**INSTRUCTIONS TO FOLLOW:**
Transcribe the records below exactly as they appear, omitting any pictures.
# EXTRACTED ENTRIES start
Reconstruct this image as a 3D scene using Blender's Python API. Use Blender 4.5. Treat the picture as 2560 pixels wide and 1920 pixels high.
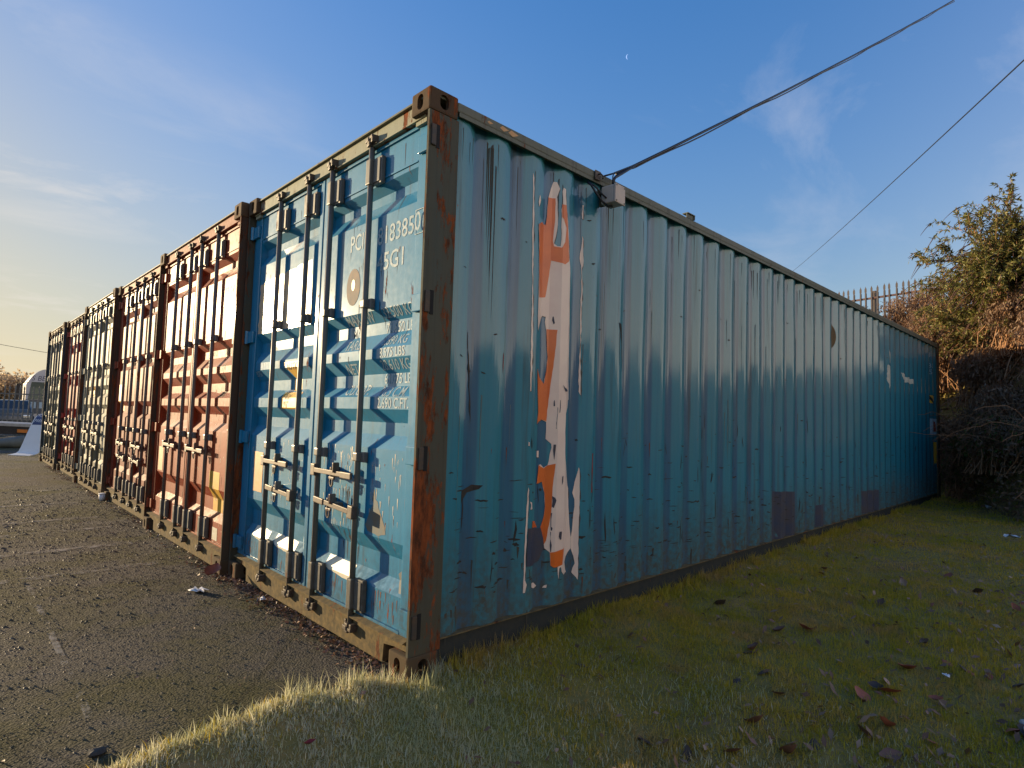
import bpy, bmesh, math, random
import numpy as np
from mathutils import Vector, Matrix

random.seed(7)
RNG = np.random.default_rng(11)
for _o in list(bpy.data.objects):
    bpy.data.objects.remove(_o)
SC = bpy.context.scene
COL = SC.collection

# ------------------------------------------------------------------ camera
CAM = Vector((-1.63972, -2.35261, 1.25093))
cd = bpy.data.cameras.new('camera'); cam = bpy.data.objects.new('camera', cd); COL.objects.link(cam)
cd.sensor_width = 36.0; cd.lens = 1474.1737 / 2560 * 36; cd.clip_start = 0.05; cd.clip_end = 3000
_y, _p, _r = 0.8050791463, 0.0598986777, 0.0313273726
fw = Vector((math.cos(_p) * math.cos(_y), math.cos(_p) * math.sin(_y), math.sin(_p)))
rt = Vector((math.sin(_y), -math.cos(_y), 0)); up = rt.cross(fw)
r2 = rt * math.cos(_r) + up * math.sin(_r); u2 = up * math.cos(_r) - rt * math.sin(_r)
_M = Matrix((r2, u2, -fw)).transposed().to_4x4(); _M.translation = CAM
cam.matrix_world = _M
SC.camera = cam

# ------------------------------------------------------------------ light
SUN = Vector((-0.36, 0.918, 0.150)).normalized()
EL = math.asin(SUN.z); AZ = math.atan2(SUN.x, SUN.y)
sd = bpy.data.lights.new('sun', 'SUN'); sd.energy = 3.6; sd.angle = math.radians(0.53); sd.color = (1.0, 0.76, 0.45)
so = bpy.data.objects.new('sun', sd); COL.objects.link(so)
so.rotation_euler = SUN.to_track_quat('Z', 'Y').to_euler(); so.location = SUN * 60

W = bpy.data.worlds.new('World'); SC.world = W; W.use_nodes = True
nt = W.node_tree; nt.nodes.clear()
def wn(t, **k):
    n = nt.nodes.new(t)
    for a, b in k.items(): setattr(n, a, b)
    return n
sky = wn('ShaderNodeTexSky', sky_type='NISHITA', sun_disc=False, sun_elevation=EL, sun_rotation=AZ % (2 * math.pi),
         air_density=1.15, dust_density=0.8, ozone_density=3.0, altitude=50)
tc = wn('ShaderNodeTexCoord')
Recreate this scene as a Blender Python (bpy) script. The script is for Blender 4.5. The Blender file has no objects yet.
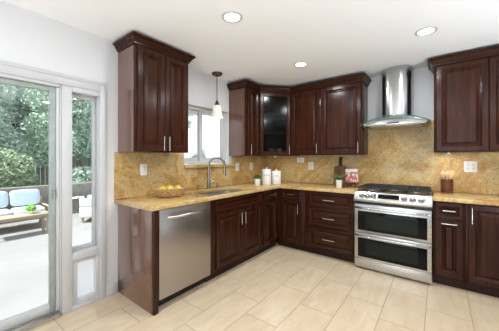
# EXTRACTED ENTRIES end
**RESPONSE TO THE EXERCISE:**
Reconstruct this image as a 3D scene using Blender's Python API. Use Blender 4.5. Treat the picture as 2560 pixels wide and 1920 pixels high.
import bpy, bmesh, math, random
import numpy as np
from mathutils import Vector, Matrix

random.seed(7)
RNG = np.random.default_rng(11)
for _o in list(bpy.data.objects):
    bpy.data.objects.remove(_o)
SC = bpy.context.scene
COL = SC.collection

# ------------------------------------------------------------------ camera
CAM = Vector((-1.63972, -2.35261, 1.25093))
cd = bpy.data.cameras.new('camera'); cam = bpy.data.objects.new('camera', cd); COL.objects.link(cam)
cd.sensor_width = 36.0; cd.lens = 1474.1737 / 2560 * 36; cd.clip_start = 0.05; cd.clip_end = 3000
_y, _p, _r = 0.8050791463, 0.0598986777, 0.0313273726
fw = Vector((math.cos(_p) * math.cos(_y), math.cos(_p) * math.sin(_y), math.sin(_p)))
rt = Vector((math.sin(_y), -math.cos(_y), 0)); up = rt.cross(fw)
r2 = rt * math.cos(_r) + up * math.sin(_r); u2 = up * math.cos(_r) - rt * math.sin(_r)
_M = Matrix((r2, u2, -fw)).transposed().to_4x4(); _M.translation = CAM
cam.matrix_world = _M
SC.camera = cam

# ------------------------------------------------------------------ light
SUN = Vector((-0.36, 0.918, 0.150)).normalized()
EL = math.asin(SUN.z); AZ = math.atan2(SUN.x, SUN.y)
sd = bpy.data.lights.new('sun', 'SUN'); sd.energy = 3.6; sd.angle = math.radians(0.53); sd.color = (1.0, 0.76, 0.45)
so = bpy.data.objects.new('sun', sd); COL.objects.link(so)
so.rotation_euler = SUN.to_track_quat('Z', 'Y').to_euler(); so.location = SUN * 60

W = bpy.data.worlds.new('World'); SC.world = W; W.use_nodes = True
nt = W.node_tree; nt.nodes.clear()
def wn(t, **k):
    n = nt.nodes.new(t)
    for a, b in k.items(): setattr(n, a, b)
    return n
sky = wn('ShaderNodeTexSky', sky_type='NISHITA', sun_disc=False, sun_elevation=EL, sun_rotation=AZ % (2 * math.pi),
         air_density=1.15, dust_density=0.8, ozone_density=3.0, altitude=50)
tc = wn('ShaderNodeTexCoord')
Recreate this scene as a Blender Python (bpy) script. The script is for Blender 4.5. The Blender file has no objects yet.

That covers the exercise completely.